Chandogya Upanishad (english Translation)

by Swami Lokeswarananda | 165,421 words | ISBN-10: 8185843910 | ISBN-13: 9788185843919

This is the English translation of the Chandogya-upanishad, including a commentary based on Swami Lokeswarananda’s weekly discourses; incorporating extracts from Shankara’s bhasya. The Chandogya Upanishad is a major Hindu philosophical text incorporated in the Sama Veda, and dealing with meditation and Brahman. This edition includes the Sanskrit t...

Verse 1.2.7

अथ ह य एवायं मुख्यः प्राणस्तमुद्गीथमुपासांचक्रिरे तंहासुरा ऋत्वा विदध्वंसुर्यथाश्मानमाखणमृत्वा विध्वंसेतैवम् ॥ १.२.७ ॥

atha ha ya evāyaṃ mukhyaḥ prāṇastamudgīthamupāsāṃcakrire taṃhāsurā ṛtvā vidadhvaṃsuryathāśmānamākhaṇamṛtvā vidhvaṃsetaivam || 1.2.7 ||

7. Next, the gods and goddesses worshipped the chief prāṇa as udgītha. As regards the demons, they all met their end in prāṇa, just as [chunks of earth] break into pieces when they hit an unbreakable stone.

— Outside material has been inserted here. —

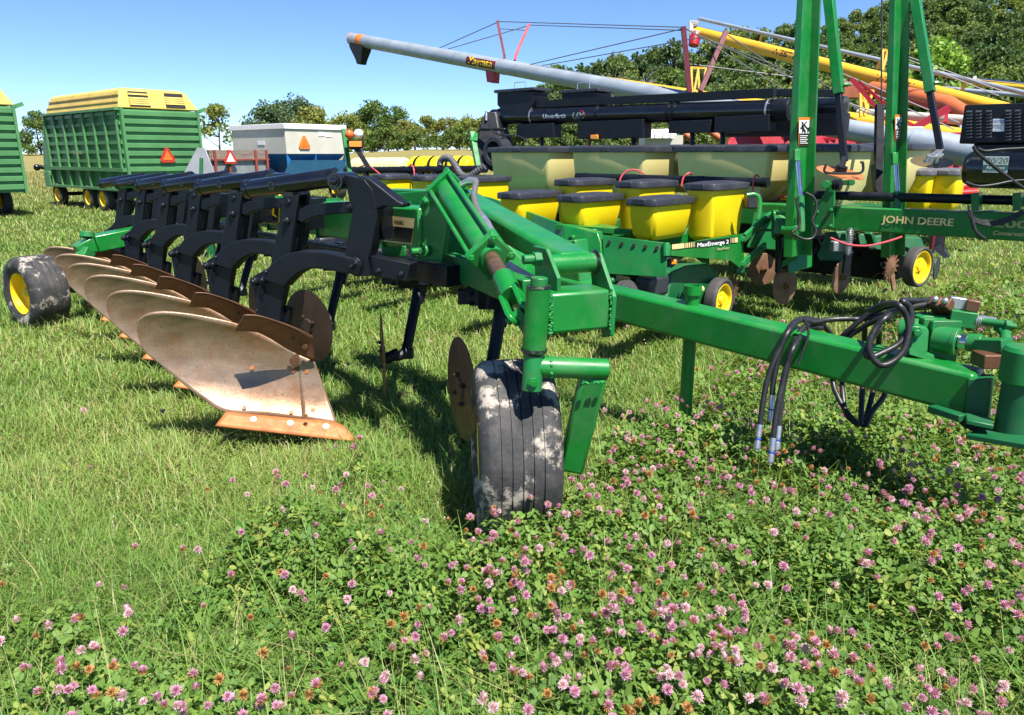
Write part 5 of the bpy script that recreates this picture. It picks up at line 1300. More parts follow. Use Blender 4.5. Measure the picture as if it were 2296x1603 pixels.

Word-for-word explanation:

Atha ha, next; yaḥ eva mukhyaḥ prāṇaḥ, the chief prāṇa [the vital force, inclusive of its five aspects—prāṇa, apāna, vyāna, udāna, and samāna]; tam udgītham upāsāñcakrire, [the gods and goddesses] worshipped him as udgītha; yathā, just as; ākhaṇam, unbreakable; aśmānam, stone; ṛtvā, hit against; vidhvaṃseta, broken into pieces [and are destroyed]; [in the same way] asurāḥ ca, the demons also; tam ha ṛtvā vidadh vaṃsuḥ, hit against it [prāṇa] and were destroyed.

Commentary:

The gods and goddesses worshipped pure prāṇa—that is, prāṇa without the organs—as udgītha. As before, the demons tried to hurt prāṇa, but they failed. In fact, they got lost in prāṇa. They met the same fate as chunks of earth thrown against granite. When the chunks hit the granite, they break into pieces and are destroyed. Similarly, it is beyond the power of the demons to do any harm to prāṇa.